As lendas medievais sobre a existência de ilhas atlânticas suscitaram projectos de exploração de portugueses e outros europeus que se lhes associaram no sentido de descobrir tais ilhas, mas todas as intenções de as descobrir vieram a frustrar-se, até que Colombo em 1492 conseguiu descobrir um arquipélago que ficaria conhecido por Antilhas, nome que já está assinalado no chamado mapa de Cantino, de 1502, dando assim corpo à mítica Antilia e desmentindo a chegada à sua ansiada Cipango.
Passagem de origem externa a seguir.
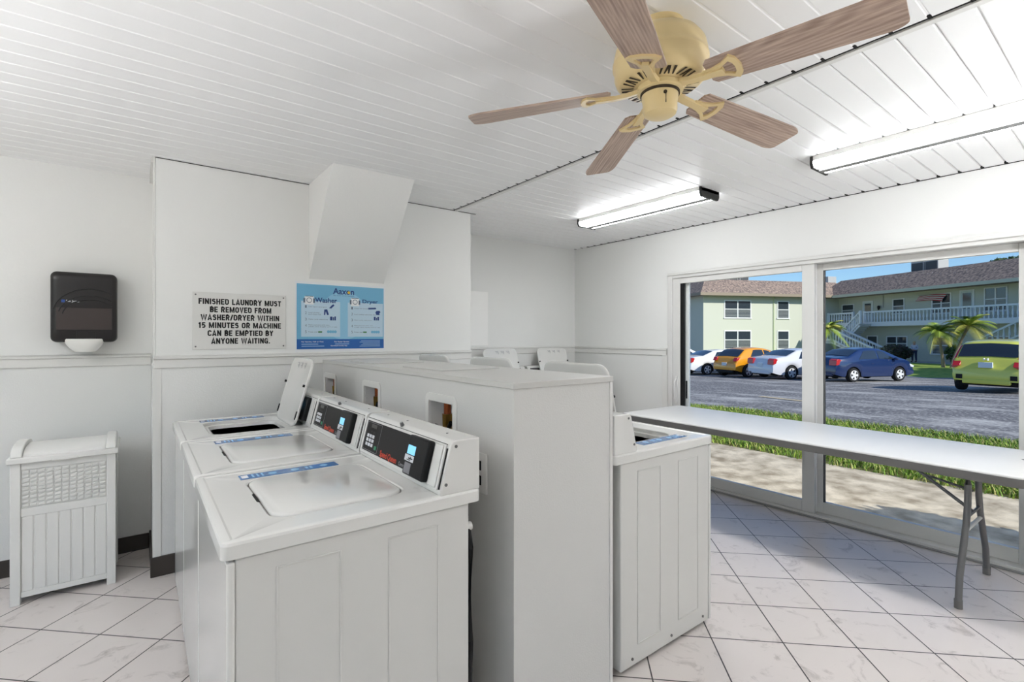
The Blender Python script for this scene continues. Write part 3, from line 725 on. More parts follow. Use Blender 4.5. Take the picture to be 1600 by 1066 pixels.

A partir de 1462 foram passados numerosos documentos em Portugal com promessas de doações de ilhas, sendo dois deles datados deste ano, num dos quais se referiam expressamente mapas com ilhas míticas. No reinado de Afonso V conhecem-se outras cartas reveladoras do interesse em encontrar ilhas atlânticas no período de 1473 a 1475, sendo do primeiro destes anos a promessa de doação de ilhas a descobrir feitas em 1473 respectivamente aos filhos de D. Beatriz (12 de Janeiro) e a Rui Gonçalves Câmara (21 de Junho), enquanto nos anos seguintes o foram a Fernão Teles (1474 e 1475). Esta última personalidade recebeu a 28 de Janeiro de 1474 a doação das ilhas que descobrisse no mar oceano, na mesma data em que foi nomeado para as funções de governador da casa da infanta D. Joana, filha do monarca». In José Manuel Garcia, D. João II vs Colombo, Duas Estratégias divergentes na busca das Índias, Quidnovi, 2012, Vila do Conde, ISBN 978-989-554-912-2.